EXERCISE AIM ::
How does the data below read from its first line through the line containing "0.055, 0.060), 0.74))"? Print those lines exactly.

-- start of DATA SHOWN --

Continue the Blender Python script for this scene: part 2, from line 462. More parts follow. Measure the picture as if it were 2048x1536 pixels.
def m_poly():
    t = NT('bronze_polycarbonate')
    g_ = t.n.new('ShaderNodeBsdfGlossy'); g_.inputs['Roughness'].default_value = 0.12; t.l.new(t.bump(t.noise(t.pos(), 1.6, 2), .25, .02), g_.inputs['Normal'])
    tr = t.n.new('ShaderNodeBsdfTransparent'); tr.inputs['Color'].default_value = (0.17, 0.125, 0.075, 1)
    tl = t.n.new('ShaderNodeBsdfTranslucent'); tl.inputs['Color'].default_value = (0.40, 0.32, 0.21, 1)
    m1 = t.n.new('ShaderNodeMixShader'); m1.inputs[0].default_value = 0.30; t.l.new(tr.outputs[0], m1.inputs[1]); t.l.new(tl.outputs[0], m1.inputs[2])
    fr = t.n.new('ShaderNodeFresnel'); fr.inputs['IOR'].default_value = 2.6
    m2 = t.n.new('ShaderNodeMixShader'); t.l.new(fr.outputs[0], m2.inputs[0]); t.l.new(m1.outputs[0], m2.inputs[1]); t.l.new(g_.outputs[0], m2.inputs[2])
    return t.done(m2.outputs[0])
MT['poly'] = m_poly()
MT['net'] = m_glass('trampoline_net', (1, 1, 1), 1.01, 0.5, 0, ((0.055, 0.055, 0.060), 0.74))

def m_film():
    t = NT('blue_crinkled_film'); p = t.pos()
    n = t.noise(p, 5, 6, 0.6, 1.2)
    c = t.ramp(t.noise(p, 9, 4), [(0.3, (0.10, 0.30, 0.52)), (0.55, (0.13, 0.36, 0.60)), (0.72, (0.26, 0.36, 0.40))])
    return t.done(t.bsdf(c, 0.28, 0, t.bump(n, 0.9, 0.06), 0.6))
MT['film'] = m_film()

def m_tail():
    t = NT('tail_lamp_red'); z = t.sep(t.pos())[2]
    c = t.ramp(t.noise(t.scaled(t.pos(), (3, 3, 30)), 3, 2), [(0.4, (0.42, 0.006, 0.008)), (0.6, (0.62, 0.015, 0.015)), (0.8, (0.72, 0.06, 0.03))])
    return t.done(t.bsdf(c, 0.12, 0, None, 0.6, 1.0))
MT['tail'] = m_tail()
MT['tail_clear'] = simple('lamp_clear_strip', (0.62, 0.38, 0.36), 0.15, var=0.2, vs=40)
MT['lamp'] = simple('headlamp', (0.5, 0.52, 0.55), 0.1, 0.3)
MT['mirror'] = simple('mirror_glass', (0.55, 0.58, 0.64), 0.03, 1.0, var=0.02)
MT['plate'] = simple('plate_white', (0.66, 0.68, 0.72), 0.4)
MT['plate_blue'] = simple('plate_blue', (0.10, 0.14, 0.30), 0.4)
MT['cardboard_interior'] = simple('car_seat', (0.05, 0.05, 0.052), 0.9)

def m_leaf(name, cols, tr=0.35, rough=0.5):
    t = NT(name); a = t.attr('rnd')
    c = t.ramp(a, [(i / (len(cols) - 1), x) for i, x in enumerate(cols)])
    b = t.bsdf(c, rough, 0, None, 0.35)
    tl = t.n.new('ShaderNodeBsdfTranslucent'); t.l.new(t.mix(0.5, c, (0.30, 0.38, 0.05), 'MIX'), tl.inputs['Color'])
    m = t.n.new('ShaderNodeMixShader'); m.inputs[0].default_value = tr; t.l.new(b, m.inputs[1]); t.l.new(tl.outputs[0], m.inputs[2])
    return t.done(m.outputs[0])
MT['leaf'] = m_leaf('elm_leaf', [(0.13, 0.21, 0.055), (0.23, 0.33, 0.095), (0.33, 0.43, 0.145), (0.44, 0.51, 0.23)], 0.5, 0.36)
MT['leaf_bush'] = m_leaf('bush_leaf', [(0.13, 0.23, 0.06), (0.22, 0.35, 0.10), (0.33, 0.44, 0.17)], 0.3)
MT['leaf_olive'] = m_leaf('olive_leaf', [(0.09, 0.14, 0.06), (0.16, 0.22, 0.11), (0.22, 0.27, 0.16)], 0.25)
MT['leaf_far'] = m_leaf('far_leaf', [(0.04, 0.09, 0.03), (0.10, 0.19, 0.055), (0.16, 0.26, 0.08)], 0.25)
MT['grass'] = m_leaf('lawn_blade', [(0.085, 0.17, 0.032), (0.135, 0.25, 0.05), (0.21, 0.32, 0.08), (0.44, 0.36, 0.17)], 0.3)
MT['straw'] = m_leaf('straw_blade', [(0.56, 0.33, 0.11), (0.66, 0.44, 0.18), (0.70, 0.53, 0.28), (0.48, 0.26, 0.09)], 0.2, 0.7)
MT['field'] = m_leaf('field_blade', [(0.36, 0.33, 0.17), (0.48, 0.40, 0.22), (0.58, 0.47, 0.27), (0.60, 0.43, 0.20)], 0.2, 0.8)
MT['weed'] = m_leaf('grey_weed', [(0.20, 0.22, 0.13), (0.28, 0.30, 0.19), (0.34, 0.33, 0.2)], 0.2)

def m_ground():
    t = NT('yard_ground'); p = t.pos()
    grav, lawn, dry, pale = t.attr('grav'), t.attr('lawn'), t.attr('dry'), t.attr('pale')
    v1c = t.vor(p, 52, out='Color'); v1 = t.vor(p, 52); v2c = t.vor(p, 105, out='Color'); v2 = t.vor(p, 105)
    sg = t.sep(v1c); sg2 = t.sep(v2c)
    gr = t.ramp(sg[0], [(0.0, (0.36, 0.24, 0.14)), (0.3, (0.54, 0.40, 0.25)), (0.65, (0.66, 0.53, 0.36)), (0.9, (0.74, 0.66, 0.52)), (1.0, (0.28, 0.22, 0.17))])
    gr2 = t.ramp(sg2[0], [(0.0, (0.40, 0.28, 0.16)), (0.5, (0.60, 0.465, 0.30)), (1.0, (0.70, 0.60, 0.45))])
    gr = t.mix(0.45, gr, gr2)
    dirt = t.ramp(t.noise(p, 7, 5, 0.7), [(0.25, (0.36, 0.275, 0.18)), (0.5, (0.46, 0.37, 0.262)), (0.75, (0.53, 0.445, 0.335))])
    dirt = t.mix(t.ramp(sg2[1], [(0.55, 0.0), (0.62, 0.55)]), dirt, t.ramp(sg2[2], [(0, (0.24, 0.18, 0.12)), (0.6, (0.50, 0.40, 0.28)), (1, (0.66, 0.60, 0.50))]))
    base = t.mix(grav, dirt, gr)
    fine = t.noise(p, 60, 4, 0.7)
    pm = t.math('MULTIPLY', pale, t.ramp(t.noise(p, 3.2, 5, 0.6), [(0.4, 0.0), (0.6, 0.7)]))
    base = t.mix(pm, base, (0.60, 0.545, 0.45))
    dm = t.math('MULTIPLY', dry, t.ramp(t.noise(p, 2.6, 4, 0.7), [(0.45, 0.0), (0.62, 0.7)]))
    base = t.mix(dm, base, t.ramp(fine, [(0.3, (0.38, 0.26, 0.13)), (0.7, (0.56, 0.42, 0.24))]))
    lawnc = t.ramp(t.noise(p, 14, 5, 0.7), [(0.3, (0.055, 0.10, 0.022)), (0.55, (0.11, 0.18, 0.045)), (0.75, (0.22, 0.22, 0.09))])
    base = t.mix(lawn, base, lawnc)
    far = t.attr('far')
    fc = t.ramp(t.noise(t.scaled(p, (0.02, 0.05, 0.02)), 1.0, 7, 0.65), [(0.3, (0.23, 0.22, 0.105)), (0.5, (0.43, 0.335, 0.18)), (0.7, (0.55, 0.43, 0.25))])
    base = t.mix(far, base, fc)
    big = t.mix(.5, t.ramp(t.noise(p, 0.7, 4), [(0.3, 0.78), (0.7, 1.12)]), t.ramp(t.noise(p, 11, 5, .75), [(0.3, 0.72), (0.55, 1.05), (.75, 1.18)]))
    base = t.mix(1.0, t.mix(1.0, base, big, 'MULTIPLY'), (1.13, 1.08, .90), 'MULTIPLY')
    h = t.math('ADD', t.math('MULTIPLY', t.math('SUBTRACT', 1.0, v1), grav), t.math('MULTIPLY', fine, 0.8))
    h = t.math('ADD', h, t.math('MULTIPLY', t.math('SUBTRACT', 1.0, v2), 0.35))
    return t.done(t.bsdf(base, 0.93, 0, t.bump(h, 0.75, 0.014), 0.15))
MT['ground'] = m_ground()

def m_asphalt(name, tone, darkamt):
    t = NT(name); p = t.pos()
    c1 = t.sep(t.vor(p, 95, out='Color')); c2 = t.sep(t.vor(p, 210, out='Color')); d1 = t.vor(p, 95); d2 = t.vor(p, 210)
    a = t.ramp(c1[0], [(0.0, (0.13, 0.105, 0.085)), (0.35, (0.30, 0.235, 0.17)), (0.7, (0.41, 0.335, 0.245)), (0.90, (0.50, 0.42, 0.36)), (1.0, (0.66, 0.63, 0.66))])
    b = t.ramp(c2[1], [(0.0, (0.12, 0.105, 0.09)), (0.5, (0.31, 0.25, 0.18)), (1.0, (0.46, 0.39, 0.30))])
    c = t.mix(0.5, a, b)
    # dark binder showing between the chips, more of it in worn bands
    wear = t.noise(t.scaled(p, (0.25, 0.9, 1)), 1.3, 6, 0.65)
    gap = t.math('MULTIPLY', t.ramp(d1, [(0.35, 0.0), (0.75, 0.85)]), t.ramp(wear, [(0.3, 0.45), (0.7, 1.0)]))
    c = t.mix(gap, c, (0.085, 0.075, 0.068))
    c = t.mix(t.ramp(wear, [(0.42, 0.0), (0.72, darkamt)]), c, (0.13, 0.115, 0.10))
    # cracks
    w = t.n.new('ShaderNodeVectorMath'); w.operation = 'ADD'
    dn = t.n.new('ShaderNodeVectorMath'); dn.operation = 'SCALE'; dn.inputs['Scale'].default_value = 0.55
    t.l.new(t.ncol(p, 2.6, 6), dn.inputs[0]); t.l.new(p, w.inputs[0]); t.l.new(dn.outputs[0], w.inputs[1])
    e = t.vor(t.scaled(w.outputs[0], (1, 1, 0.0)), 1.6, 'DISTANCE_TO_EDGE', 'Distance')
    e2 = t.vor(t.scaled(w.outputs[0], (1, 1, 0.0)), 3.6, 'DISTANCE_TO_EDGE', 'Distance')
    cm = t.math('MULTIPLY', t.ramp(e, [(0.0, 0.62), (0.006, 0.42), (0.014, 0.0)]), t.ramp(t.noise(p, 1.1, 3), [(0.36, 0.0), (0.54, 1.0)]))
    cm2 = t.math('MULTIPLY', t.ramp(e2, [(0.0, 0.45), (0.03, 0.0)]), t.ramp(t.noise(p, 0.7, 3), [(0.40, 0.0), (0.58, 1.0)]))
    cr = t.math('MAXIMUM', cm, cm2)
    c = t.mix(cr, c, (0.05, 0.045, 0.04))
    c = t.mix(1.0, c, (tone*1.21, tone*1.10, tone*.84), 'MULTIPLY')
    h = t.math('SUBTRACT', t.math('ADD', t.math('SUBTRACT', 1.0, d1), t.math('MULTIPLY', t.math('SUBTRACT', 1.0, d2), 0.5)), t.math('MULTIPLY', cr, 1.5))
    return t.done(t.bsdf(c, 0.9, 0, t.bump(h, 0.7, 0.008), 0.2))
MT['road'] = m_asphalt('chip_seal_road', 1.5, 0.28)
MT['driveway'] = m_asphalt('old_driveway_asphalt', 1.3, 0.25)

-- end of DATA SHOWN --

SOLUTION FOR THIS EXERCISE ::
Continue the Blender Python script for this scene: part 2, from line 462. More parts follow. Measure the picture as if it were 2048x1536 pixels.
def m_poly():
    t = NT('bronze_polycarbonate')
    g_ = t.n.new('ShaderNodeBsdfGlossy'); g_.inputs['Roughness'].default_value = 0.12; t.l.new(t.bump(t.noise(t.pos(), 1.6, 2), .25, .02), g_.inputs['Normal'])
    tr = t.n.new('ShaderNodeBsdfTransparent'); tr.inputs['Color'].default_value = (0.17, 0.125, 0.075, 1)
    tl = t.n.new('ShaderNodeBsdfTranslucent'); tl.inputs['Color'].default_value = (0.40, 0.32, 0.21, 1)
    m1 = t.n.new('ShaderNodeMixShader'); m1.inputs[0].default_value = 0.30; t.l.new(tr.outputs[0], m1.inputs[1]); t.l.new(tl.outputs[0], m1.inputs[2])
    fr = t.n.new('ShaderNodeFresnel'); fr.inputs['IOR'].default_value = 2.6
    m2 = t.n.new('ShaderNodeMixShader'); t.l.new(fr.outputs[0], m2.inputs[0]); t.l.new(m1.outputs[0], m2.inputs[1]); t.l.new(g_.outputs[0], m2.inputs[2])
    return t.done(m2.outputs[0])
MT['poly'] = m_poly()
MT['net'] = m_glass('trampoline_net', (1, 1, 1), 1.01, 0.5, 0, ((0.055, 0.055, 0.060), 0.74))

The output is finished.